**Task details**. Reproduce precisely the lines between the start of the data below and the line with "yellow='fruit_tree', sparse='young_tree', cone='evergreen_tree')", both included.

-- start of Data segment --

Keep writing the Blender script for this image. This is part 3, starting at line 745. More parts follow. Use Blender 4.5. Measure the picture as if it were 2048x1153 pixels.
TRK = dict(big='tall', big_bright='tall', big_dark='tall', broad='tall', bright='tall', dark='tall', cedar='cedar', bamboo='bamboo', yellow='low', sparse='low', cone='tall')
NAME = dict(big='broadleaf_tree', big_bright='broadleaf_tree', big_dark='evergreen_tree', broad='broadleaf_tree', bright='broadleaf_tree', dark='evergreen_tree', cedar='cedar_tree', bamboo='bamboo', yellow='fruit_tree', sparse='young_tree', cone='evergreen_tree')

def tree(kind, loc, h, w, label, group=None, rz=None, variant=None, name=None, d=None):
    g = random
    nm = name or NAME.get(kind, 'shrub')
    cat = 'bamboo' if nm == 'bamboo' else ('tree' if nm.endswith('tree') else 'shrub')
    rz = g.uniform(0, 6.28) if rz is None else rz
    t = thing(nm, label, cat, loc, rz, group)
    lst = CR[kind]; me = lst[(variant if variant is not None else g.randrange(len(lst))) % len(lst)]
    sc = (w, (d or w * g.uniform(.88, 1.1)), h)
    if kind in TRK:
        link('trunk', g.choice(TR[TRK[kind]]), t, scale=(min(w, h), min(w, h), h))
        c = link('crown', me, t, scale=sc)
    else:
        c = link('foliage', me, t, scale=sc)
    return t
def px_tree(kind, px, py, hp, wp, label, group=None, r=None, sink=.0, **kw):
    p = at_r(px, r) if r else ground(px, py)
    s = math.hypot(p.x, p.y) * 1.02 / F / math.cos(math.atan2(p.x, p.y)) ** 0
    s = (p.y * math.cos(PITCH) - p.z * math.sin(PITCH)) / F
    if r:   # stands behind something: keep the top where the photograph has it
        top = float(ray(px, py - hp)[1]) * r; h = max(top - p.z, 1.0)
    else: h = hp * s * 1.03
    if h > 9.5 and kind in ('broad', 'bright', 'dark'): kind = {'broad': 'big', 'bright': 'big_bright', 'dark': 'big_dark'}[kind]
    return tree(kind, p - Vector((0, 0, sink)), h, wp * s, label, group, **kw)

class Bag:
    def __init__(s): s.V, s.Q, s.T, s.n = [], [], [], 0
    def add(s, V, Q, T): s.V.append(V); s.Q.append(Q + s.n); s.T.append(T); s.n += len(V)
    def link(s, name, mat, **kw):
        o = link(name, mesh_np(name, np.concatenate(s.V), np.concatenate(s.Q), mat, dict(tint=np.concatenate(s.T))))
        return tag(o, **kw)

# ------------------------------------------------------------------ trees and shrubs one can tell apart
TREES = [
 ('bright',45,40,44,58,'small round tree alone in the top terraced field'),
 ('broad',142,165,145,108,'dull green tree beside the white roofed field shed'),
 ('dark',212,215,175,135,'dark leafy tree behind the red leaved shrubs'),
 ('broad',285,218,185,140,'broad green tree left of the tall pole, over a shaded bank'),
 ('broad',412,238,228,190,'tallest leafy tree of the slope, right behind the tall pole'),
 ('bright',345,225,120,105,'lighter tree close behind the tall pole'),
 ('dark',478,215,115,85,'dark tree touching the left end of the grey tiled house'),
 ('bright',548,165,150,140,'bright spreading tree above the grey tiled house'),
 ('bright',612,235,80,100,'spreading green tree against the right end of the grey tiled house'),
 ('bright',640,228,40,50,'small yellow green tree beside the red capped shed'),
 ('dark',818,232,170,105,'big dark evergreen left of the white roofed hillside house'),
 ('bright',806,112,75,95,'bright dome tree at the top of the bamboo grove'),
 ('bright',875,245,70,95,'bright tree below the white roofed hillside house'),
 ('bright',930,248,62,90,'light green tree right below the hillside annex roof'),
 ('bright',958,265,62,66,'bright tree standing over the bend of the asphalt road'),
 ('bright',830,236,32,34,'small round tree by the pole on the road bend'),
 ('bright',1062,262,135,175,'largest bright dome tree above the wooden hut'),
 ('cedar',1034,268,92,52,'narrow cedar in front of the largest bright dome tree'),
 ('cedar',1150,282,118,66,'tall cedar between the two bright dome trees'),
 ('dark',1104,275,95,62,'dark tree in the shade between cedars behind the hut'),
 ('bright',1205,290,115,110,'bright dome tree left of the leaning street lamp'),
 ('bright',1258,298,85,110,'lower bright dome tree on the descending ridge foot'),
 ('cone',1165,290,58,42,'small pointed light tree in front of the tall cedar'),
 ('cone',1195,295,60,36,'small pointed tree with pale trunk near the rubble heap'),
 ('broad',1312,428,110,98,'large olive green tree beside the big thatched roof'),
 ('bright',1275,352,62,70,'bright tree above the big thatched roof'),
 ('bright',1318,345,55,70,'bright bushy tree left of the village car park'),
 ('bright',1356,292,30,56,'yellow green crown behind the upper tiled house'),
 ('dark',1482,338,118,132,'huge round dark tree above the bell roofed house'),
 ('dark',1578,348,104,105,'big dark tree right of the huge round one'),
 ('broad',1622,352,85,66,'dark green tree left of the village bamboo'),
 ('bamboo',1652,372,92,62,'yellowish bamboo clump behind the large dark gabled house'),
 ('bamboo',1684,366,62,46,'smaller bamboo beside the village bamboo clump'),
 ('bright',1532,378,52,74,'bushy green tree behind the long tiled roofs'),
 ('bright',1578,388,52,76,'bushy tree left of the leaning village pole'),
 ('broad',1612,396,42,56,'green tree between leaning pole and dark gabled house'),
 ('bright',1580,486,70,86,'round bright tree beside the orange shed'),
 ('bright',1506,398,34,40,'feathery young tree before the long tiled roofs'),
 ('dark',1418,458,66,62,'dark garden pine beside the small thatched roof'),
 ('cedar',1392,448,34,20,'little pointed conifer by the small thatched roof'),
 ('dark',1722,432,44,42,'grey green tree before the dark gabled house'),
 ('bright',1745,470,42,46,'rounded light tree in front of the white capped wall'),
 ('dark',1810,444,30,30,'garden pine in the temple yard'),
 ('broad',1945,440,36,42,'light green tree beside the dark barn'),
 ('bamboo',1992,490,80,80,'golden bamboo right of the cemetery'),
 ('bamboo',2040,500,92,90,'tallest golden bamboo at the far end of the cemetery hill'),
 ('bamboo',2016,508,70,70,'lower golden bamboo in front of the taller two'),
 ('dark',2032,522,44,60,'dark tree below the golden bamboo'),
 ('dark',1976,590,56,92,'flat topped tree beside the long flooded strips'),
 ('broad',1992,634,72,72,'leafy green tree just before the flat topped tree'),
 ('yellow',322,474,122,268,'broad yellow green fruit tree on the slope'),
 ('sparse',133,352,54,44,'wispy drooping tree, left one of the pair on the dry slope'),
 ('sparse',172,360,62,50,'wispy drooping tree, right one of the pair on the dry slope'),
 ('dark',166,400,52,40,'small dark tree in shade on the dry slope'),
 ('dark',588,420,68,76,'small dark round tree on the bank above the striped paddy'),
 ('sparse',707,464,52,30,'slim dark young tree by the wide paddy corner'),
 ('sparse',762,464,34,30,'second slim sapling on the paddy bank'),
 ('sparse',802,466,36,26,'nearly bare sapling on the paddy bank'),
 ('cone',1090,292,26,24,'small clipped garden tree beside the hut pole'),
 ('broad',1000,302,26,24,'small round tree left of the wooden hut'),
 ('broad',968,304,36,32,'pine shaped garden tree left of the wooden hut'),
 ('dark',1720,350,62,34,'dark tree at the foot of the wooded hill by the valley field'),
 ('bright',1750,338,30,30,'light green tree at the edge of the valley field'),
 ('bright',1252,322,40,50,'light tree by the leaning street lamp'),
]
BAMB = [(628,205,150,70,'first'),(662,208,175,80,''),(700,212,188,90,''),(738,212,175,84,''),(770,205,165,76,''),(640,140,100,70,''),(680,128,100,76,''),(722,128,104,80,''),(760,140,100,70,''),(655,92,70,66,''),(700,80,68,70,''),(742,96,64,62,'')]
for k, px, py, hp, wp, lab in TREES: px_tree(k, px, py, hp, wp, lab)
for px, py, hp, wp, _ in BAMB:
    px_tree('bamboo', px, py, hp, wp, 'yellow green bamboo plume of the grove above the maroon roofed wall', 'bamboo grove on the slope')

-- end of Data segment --

**The output**.
Keep writing the Blender script for this image. This is part 3, starting at line 745. More parts follow. Use Blender 4.5. Measure the picture as if it were 2048x1153 pixels.
TRK = dict(big='tall', big_bright='tall', big_dark='tall', broad='tall', bright='tall', dark='tall', cedar='cedar', bamboo='bamboo', yellow='low', sparse='low', cone='tall')
NAME = dict(big='broadleaf_tree', big_bright='broadleaf_tree', big_dark='evergreen_tree', broad='broadleaf_tree', bright='broadleaf_tree', dark='evergreen_tree', cedar='cedar_tree', bamboo='bamboo', yellow='fruit_tree', sparse='young_tree', cone='evergreen_tree')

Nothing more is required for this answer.